Awarding contracts for an extra 10GW of generation above and beyond the last auction would almost certainly prevent any future blackouts ensuring ample supply margins, albeit at a cost totalling £2-4bn over the next decade.

The potential cost burden to the consumer through the extra investment required to prevent blackouts is expensive. If procuring the extra 10GW of capacity could prevent blackouts but with only 6 hours of actual blackouts expected to be avoided over the next decade, the cost to achieve this would have been ~£300-600m per hour of blackout. At these costs it is clear that other lower cost alternatives are worth exploring.


These alternatives are the main focus of Demand Side Management i.e. turning demand down as opposed to generation up.

To date, the available demand being managed has been too low to make this a viable solution for the ‘low probability blackout event’ and a general concern has been that when required, business and personal interests could prevent power being curtailed leading to blackouts unless rigorously controlled and managed.

Management of such assets has improved with the entry of firms specialising in demand response with a reputation to uphold, but at the same time demand side response has been allowed to participate in the Capacity Mechanism and displace generating assets from the auction process.

Should the capacity auctioned in the Capacity Mechanism be insufficient, these demand response assets will have already been utilised, at which point it may make sense for large electricity users to have mandatory demand side management as a last resort means of balancing the system.


Alongside the need to ensure the system has sufficient supply in the market to meet demand, the risk of blackouts can also come from a second issue that can often fall under the radar.

The greatest risk of blackouts could actually come not from a tight capacity margin between supply and demand, but as a result of the generators in the market being unable to response within the required window to balance the instantaneous supply-demand position.

Where margin does exist within the market, much of that margin can be sat idle and cold, requiring anywhere from between 1 and 6 hours to warm up and start. With an increasing amount of renewables on the system and with an increasing reliance on interconnectors, a blackout in the UK is more likely to come about not due to a lack of capacity, but due to a lack of capacity able to deliver additional power within the required timeframe.

Over the last year or so, EnAppSys has been monitoring grid frequency and analysing large deviations; which if not managed can lead to instability and the lights going out. What EnAppSys has seen is that there are numerous events where unexpected deviations in wind or unexpected losses of interconnector volumes have required some rapid intervention using pumped storage assets. We anticipate this need will become more acute as the amount of gas and coal-fired power generation online at any one time is reduced as a result of displacement by renewables and new interconnector capacity.

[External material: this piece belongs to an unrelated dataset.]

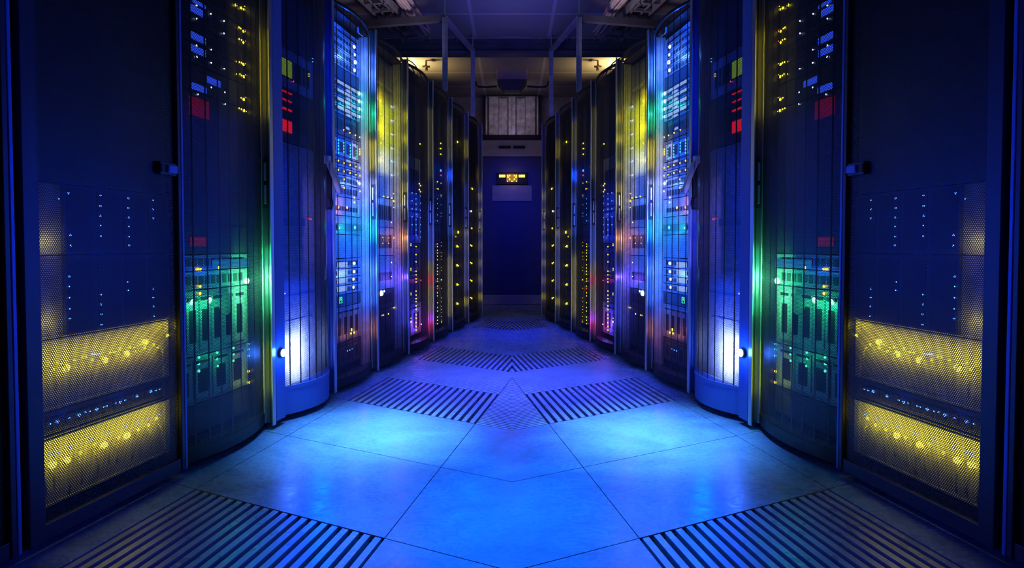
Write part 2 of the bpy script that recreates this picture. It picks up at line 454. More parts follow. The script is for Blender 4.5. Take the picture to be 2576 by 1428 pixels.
# ------------------------------------------------------------------ racks
HT = 2.212
NB = -0.045          # body line behind the door edges
EQ = -0.105          # front of the equipment
EQK = {'Z': -.066, 'A': -.066}
RS = {'Z': (-2.78, -2.216), 'A': (-2.214, -1.645), 'B': (-1.645, -1.117), 'C': (-1.117, -.556), 'D': (-.556, 0.0), 'E': (0.0, .545),
      'F': (.545, 1.120), 'G': (1.120, 1.672), 'H': (1.672, 2.247), 'I': (2.247, 2.843)}
RL = {'Z': '%s rack cut off by the picture edge', 'A': 'nearest full %s rack with flat mesh door', 'B': '%s rack with bright green lamps',
      'C': '%s rack with white lamp near floor', 'D': '%s rack with raised lever handle', 'E': '%s rack glowing yellow-green at top',
      'F': '%s rack with violet glow near floor', 'G': '%s rack with twin yellow lamp columns',
      'H': '%s rack second from far end', 'I': '%s rack at the far end'}
RACK_LABEL = {'Z': 'dark server rack with mesh door cut off by the %s picture edge', 'A': 'black server rack with flat mesh door and yellow lamp bands, nearest on the %s',
      'B': 'black server rack on the %s with bright green lamps and blue panels', 'C': 'blue-framed server rack on the %s with bulging mesh door and white lamp low down',
      'D': 'brightly lit blue server rack on the %s with raised lever handle', 'E': 'server rack on the %s glowing yellow-green at the top of its door',
      'F': 'server rack on the %s with violet glow near the floor', 'G': 'dark server rack on the %s with twin columns of yellow lamps',
      'H': 'dark server rack on the %s, second from the far end', 'I': 'dark server rack on the %s at the far end of its row'}

def arc(s0, s1, n_edge, sag, k):
    pts = []
    for i in range(k + 1):
        t = i / k
        pts.append((n_edge + sag * (1 - (2 * t - 1) ** 2), s0 + (s1 - s0) * t))
    return pts
def mesh_sheet(pts, z0, z1, m, root, s_ref, sd, name='mesh_door', seam=.0035):
    """perforated sheet following pts, with a plain unpunched fold between facets"""
    bm = bmesh.new(); uvl = bm.loops.layers.uv.new('UVMap')
    me = bpy.data.meshes.new(name)
    d = 0.0
    def quad(a, b, u0, u1, idx):
        vs = [bm.verts.new((a[0] * sd, a[1] - s_ref, z0)), bm.verts.new((b[0] * sd, b[1] - s_ref, z0)), bm.verts.new((b[0] * sd, b[1] - s_ref, z1)), bm.verts.new((a[0] * sd, a[1] - s_ref, z1))]
        f = bm.faces.new(vs); f.material_index = idx
        for lp, uvv in zip(f.loops, ((u0, z0), (u1, z0), (u1, z1), (u0, z1))): lp[uvl].uv = uvv
    for a, b in zip(pts, pts[1:]):
        L = math.hypot(b[0] - a[0], b[1] - a[1])
        e = min(seam / L, .2)
        mix = lambda t: (a[0] + (b[0] - a[0]) * t, a[1] + (b[1] - a[1]) * t)
        quad(a, mix(e), d, d + L * e, 1); quad(mix(e), mix(1 - e), d + L * e, d + L * (1 - e), 0); quad(mix(1 - e), b, d + L * (1 - e), d + L, 1)
        d += L
    bm.to_mesh(me); bm.free(); me.materials.append(m); me.materials.append(M['black_paint'])
    o = bpy.data.objects.new(name, me); COL.objects.link(o); o.parent = root
    return o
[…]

The solution to this problem lies in fast response energy storage, fast response demand side management, spinning reserve and potentially new grid frequency regulation equipment/ plants.


Ultimately the consumer pays the price to keep the lights on and there has been no debate yet as to what the cost is before this becomes too expensive. More capacity would result in greater security of supply, but at the cost of higher bills and as a whole consumers need to decide whether the cost or the security of their electricity supply is the higher consideration.

At the same time, new initiatives and investment in new technologies better suited to the new low carbon world will be require to support the assets we already have and aid our transition to a low carbon grid.

In a low carbon grid it does make sense to install wind farms in Scotland and solar farms in southern England. This may result in the closure of Scottish coal stations and English CCGT stations that are seeing reduced running hours. In response, the market needs to ensure that the technologies are in place to overcome the issues created by this transition without consumers paying an undue cost.